* _WHAT YOU WILL DO_: The lines beneath this instruction, from the first through the one containing "scene.camera = cam", must be transcribed exactly; no other line belongs in the output.

* _SUPPLIED INFORMATION_:
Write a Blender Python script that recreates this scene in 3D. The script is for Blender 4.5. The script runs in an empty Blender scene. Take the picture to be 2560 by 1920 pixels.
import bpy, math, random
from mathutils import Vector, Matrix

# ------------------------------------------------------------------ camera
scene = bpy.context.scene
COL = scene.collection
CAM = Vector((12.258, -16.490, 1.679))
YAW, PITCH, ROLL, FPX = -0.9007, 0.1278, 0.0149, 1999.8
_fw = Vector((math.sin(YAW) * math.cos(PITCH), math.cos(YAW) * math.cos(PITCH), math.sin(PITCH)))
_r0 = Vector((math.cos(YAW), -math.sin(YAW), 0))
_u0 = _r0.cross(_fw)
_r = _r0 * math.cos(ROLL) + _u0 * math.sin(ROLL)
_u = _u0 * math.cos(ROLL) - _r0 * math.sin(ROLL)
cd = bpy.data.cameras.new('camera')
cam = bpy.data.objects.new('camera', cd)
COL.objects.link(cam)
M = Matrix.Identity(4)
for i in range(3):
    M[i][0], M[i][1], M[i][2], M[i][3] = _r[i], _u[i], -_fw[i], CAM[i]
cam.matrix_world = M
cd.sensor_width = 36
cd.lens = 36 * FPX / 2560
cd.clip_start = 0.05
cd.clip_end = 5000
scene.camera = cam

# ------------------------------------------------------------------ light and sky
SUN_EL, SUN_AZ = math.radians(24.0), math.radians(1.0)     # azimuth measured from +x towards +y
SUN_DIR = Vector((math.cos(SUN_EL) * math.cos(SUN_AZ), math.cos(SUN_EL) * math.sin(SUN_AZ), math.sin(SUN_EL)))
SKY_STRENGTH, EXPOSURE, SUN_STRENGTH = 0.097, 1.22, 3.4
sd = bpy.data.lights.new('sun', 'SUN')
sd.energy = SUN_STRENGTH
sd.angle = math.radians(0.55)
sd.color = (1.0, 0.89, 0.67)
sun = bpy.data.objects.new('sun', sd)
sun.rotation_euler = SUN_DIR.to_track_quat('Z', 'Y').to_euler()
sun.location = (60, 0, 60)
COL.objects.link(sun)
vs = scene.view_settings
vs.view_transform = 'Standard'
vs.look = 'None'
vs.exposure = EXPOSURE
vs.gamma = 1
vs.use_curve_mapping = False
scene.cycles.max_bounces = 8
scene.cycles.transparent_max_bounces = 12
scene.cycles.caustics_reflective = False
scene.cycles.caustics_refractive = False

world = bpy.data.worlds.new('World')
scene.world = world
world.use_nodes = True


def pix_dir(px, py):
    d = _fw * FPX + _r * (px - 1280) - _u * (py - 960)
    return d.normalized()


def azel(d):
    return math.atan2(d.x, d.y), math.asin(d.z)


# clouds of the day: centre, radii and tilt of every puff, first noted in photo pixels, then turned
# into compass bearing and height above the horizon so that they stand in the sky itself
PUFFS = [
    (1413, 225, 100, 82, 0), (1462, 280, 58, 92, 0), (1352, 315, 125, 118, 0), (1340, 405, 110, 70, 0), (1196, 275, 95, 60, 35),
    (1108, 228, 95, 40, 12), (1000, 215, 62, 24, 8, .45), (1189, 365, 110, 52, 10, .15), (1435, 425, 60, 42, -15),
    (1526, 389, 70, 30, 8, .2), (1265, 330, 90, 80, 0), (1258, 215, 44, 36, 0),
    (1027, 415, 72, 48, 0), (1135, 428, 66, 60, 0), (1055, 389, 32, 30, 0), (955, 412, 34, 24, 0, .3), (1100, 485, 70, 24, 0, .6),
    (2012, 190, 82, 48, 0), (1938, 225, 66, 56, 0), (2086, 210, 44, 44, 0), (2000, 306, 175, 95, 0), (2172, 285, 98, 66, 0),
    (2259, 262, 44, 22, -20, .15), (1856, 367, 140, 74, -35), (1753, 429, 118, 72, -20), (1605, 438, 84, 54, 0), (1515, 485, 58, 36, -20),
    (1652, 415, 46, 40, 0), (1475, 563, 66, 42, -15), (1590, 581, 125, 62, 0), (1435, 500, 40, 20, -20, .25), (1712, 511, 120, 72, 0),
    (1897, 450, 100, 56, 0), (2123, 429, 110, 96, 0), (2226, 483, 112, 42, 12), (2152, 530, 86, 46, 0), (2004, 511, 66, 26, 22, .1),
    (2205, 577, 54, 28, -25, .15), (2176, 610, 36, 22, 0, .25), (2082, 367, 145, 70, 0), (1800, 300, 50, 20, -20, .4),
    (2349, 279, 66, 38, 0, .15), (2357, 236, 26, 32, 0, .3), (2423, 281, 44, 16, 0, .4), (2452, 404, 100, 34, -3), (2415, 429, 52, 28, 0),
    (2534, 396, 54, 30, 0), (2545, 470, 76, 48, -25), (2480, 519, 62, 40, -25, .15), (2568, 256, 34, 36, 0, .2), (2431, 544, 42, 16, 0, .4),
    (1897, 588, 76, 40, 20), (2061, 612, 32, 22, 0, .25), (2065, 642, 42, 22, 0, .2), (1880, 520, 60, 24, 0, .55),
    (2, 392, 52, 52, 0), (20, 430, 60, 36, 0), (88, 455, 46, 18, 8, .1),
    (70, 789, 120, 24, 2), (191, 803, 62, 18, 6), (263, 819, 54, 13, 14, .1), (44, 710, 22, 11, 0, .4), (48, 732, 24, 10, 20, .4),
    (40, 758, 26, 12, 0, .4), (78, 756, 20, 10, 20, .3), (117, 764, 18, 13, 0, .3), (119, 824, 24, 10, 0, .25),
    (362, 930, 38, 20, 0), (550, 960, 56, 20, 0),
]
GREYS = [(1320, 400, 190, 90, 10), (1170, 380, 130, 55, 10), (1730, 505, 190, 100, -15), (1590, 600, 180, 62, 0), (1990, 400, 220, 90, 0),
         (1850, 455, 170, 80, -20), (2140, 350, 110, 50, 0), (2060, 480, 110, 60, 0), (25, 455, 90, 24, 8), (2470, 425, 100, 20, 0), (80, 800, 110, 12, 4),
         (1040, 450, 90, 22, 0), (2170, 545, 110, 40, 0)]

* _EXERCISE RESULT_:
Write a Blender Python script that recreates this scene in 3D. The script is for Blender 4.5. The script runs in an empty Blender scene. Take the picture to be 2560 by 1920 pixels.
import bpy, math, random
from mathutils import Vector, Matrix

# ------------------------------------------------------------------ camera
scene = bpy.context.scene
COL = scene.collection
CAM = Vector((12.258, -16.490, 1.679))
YAW, PITCH, ROLL, FPX = -0.9007, 0.1278, 0.0149, 1999.8
_fw = Vector((math.sin(YAW) * math.cos(PITCH), math.cos(YAW) * math.cos(PITCH), math.sin(PITCH)))
_r0 = Vector((math.cos(YAW), -math.sin(YAW), 0))
_u0 = _r0.cross(_fw)
_r = _r0 * math.cos(ROLL) + _u0 * math.sin(ROLL)
_u = _u0 * math.cos(ROLL) - _r0 * math.sin(ROLL)
cd = bpy.data.cameras.new('camera')
cam = bpy.data.objects.new('camera', cd)
COL.objects.link(cam)
M = Matrix.Identity(4)
for i in range(3):
    M[i][0], M[i][1], M[i][2], M[i][3] = _r[i], _u[i], -_fw[i], CAM[i]
cam.matrix_world = M
cd.sensor_width = 36
cd.lens = 36 * FPX / 2560
cd.clip_start = 0.05
cd.clip_end = 5000
scene.camera = cam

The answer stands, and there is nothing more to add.